Provide an exact copy of the lines from the beginning of the records through the line that includes "return tag(o,label,cat,group)", and of no others.
___ The records ___
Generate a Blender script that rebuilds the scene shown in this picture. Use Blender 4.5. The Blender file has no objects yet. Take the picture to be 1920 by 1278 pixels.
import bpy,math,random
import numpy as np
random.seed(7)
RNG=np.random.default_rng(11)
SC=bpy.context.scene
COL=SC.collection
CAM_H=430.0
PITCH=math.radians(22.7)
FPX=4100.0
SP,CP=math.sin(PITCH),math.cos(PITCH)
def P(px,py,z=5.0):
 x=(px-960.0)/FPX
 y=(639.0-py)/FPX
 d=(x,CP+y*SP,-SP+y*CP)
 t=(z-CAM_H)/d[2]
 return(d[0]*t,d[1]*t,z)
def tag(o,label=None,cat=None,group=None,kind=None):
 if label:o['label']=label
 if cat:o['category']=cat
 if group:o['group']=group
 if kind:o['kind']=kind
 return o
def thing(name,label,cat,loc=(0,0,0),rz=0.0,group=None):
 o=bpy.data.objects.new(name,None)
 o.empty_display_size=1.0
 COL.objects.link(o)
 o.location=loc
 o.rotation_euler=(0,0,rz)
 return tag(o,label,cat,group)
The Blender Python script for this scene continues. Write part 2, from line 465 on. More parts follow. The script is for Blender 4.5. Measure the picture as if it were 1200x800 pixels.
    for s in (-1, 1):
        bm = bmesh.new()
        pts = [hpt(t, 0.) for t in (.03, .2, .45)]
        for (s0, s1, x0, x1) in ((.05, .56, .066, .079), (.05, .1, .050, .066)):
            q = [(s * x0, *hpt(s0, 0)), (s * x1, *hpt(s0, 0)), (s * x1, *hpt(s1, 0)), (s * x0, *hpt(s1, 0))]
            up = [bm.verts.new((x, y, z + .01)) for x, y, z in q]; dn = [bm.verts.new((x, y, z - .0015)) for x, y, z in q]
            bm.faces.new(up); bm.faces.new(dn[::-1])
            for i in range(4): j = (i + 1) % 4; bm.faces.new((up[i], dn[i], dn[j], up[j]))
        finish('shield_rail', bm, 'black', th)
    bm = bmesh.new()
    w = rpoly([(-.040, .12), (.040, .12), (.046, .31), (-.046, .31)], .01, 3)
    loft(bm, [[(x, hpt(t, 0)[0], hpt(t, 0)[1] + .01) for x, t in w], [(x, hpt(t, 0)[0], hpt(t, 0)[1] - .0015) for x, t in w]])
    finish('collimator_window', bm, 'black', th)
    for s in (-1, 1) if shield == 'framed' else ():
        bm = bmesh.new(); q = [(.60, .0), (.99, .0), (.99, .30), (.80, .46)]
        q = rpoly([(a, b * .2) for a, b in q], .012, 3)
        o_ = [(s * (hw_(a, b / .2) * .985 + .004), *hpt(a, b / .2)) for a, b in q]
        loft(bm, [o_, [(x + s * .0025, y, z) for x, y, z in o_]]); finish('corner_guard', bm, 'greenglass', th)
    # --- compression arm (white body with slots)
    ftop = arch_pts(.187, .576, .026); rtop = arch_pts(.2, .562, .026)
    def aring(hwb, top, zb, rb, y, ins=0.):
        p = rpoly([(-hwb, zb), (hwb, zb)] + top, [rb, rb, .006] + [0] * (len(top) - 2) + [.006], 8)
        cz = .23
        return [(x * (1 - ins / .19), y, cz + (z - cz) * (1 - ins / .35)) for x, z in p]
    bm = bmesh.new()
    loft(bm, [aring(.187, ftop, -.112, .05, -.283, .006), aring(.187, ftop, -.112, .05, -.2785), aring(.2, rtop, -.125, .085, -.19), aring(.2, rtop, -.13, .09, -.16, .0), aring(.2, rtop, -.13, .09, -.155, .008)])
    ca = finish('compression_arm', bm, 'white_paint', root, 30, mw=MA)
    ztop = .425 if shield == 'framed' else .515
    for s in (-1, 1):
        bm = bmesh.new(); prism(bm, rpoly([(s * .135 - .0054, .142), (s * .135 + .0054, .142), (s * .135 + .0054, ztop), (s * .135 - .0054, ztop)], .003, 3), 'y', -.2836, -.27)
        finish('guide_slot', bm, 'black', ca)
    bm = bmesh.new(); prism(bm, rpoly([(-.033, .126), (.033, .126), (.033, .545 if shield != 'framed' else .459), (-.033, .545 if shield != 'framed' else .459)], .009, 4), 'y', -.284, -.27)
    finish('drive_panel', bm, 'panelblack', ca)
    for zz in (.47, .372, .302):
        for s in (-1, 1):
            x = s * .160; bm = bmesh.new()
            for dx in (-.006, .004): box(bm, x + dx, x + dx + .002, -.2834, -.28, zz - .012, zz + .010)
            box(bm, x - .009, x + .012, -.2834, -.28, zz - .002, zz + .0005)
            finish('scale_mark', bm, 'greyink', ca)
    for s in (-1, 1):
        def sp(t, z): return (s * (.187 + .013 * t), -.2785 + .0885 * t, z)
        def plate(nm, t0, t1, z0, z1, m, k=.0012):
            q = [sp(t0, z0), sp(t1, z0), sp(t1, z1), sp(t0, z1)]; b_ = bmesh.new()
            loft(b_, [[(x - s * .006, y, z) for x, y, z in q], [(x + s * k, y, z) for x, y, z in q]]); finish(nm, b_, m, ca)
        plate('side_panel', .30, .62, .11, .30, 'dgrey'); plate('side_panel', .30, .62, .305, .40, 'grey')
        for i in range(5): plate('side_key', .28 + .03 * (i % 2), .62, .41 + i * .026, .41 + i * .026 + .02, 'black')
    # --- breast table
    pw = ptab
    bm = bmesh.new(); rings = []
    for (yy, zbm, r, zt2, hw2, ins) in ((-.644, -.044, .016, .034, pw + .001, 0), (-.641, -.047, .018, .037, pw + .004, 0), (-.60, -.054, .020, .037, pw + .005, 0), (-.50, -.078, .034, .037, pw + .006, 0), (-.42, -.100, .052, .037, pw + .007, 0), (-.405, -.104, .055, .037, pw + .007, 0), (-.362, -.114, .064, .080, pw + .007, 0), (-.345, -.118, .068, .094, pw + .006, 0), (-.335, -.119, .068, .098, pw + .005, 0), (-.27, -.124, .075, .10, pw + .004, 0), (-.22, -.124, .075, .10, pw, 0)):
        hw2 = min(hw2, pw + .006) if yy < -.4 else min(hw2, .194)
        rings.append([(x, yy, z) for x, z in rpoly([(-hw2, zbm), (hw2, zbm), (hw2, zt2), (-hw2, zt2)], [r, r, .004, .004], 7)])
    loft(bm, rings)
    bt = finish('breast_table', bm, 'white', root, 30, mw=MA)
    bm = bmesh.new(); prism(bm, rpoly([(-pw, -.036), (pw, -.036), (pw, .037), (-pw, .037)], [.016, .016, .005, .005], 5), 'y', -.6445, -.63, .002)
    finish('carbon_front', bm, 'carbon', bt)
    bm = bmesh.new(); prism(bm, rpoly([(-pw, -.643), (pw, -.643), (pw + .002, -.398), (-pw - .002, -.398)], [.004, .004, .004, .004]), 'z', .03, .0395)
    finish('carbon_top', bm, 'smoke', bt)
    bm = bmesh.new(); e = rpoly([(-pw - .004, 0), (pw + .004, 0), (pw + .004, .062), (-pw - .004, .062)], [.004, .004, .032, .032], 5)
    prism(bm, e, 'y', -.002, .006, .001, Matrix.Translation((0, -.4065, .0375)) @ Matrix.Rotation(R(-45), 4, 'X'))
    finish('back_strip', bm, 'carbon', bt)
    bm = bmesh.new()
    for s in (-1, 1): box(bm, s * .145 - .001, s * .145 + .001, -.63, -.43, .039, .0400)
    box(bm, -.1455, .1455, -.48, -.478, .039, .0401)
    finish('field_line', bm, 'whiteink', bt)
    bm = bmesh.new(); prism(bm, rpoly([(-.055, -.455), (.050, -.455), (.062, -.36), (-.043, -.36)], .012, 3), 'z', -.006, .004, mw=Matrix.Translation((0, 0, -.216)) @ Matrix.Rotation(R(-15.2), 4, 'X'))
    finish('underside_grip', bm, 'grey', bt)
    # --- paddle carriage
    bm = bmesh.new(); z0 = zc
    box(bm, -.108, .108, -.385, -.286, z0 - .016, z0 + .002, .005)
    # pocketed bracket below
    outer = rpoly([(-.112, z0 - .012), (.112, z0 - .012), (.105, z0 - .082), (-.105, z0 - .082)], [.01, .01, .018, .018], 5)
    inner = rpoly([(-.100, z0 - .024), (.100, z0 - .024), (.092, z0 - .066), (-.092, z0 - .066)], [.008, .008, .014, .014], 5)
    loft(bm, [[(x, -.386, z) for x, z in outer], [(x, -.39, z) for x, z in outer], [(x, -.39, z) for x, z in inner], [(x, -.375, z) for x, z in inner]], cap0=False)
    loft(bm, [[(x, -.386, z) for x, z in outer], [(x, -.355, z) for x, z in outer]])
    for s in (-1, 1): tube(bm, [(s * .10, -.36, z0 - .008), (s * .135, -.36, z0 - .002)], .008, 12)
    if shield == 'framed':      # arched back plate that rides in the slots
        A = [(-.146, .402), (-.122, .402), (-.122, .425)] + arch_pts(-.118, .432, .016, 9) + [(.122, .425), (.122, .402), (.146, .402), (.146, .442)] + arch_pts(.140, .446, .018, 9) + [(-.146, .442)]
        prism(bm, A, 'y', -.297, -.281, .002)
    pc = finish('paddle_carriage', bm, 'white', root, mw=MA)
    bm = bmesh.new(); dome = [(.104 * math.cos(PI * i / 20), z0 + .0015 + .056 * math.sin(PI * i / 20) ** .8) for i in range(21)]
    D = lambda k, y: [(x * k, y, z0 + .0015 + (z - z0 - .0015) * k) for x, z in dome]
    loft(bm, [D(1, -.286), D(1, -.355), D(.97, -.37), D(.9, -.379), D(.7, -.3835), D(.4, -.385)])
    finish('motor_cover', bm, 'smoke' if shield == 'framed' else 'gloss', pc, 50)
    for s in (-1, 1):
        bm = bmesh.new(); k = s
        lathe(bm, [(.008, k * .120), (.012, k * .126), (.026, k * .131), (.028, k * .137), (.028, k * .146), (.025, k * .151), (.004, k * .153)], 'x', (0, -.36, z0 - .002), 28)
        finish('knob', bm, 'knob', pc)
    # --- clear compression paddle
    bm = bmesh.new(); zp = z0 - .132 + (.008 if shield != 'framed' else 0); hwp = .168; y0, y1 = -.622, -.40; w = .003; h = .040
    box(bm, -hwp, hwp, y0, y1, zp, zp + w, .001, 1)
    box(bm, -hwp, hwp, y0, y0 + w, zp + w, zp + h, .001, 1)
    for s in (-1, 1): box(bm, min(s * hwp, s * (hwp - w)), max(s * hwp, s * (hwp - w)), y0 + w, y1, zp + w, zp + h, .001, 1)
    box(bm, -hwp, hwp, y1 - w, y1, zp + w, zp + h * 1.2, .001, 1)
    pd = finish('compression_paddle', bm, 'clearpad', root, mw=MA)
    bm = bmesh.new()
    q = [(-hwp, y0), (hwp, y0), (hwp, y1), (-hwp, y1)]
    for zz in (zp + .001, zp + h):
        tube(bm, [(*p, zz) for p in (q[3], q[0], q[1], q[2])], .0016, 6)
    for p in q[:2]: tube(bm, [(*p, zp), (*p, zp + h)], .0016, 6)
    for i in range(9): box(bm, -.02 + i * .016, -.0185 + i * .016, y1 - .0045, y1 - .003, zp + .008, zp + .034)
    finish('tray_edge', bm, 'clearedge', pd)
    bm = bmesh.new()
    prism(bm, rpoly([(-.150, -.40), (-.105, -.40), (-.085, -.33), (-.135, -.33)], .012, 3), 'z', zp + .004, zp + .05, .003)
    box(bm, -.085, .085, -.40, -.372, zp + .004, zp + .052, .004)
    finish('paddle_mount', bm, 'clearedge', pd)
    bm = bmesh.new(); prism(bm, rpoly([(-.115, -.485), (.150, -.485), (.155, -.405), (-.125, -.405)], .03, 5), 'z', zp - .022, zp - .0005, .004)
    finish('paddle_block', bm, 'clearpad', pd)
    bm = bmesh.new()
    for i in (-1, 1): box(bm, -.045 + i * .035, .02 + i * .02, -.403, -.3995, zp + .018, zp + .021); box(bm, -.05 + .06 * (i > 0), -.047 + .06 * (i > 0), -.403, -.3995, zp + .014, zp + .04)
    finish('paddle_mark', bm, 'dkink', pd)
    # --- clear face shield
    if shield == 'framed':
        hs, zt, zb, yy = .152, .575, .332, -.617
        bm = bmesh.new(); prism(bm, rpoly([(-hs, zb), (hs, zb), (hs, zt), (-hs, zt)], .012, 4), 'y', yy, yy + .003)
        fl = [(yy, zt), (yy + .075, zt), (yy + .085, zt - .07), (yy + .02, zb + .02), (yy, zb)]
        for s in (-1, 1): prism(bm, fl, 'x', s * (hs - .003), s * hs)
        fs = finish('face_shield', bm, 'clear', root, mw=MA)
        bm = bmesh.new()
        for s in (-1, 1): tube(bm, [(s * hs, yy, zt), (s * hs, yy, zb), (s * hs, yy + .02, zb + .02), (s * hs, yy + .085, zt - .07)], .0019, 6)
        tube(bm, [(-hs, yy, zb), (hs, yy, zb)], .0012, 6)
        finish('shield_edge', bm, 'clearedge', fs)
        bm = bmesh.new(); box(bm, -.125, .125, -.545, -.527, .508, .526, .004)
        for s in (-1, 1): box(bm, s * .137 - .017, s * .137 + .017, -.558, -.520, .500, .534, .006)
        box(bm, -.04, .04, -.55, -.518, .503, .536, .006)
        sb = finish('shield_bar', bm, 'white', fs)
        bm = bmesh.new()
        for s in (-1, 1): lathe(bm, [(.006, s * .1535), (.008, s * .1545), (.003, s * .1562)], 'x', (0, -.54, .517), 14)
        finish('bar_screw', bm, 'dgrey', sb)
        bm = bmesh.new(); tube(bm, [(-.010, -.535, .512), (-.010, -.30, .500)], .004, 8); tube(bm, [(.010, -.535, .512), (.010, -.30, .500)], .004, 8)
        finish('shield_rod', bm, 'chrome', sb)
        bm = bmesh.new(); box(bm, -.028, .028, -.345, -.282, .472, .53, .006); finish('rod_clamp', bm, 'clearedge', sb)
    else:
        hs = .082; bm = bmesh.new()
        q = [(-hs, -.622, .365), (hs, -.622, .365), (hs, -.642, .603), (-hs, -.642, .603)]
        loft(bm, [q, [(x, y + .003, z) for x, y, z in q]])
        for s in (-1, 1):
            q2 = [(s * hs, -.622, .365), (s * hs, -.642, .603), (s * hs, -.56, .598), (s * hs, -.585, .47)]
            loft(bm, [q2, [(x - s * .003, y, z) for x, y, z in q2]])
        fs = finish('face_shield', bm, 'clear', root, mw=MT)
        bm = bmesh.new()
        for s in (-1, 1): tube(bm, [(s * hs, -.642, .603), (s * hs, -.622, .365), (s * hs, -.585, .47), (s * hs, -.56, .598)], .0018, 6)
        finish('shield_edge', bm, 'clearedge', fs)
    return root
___
* **Result**
Generate a Blender script that rebuilds the scene shown in this picture. Use Blender 4.5. The Blender file has no objects yet. Take the picture to be 1920 by 1278 pixels.
import bpy,math,random
import numpy as np
random.seed(7)
RNG=np.random.default_rng(11)
SC=bpy.context.scene
COL=SC.collection
CAM_H=430.0
PITCH=math.radians(22.7)
FPX=4100.0
SP,CP=math.sin(PITCH),math.cos(PITCH)
def P(px,py,z=5.0):
 x=(px-960.0)/FPX
 y=(639.0-py)/FPX
 d=(x,CP+y*SP,-SP+y*CP)
 t=(z-CAM_H)/d[2]
 return(d[0]*t,d[1]*t,z)
def tag(o,label=None,cat=None,group=None,kind=None):
 if label:o['label']=label
 if cat:o['category']=cat
 if group:o['group']=group
 if kind:o['kind']=kind
 return o
def thing(name,label,cat,loc=(0,0,0),rz=0.0,group=None):
 o=bpy.data.objects.new(name,None)
 o.empty_display_size=1.0
 COL.objects.link(o)
 o.location=loc
 o.rotation_euler=(0,0,rz)
 return tag(o,label,cat,group)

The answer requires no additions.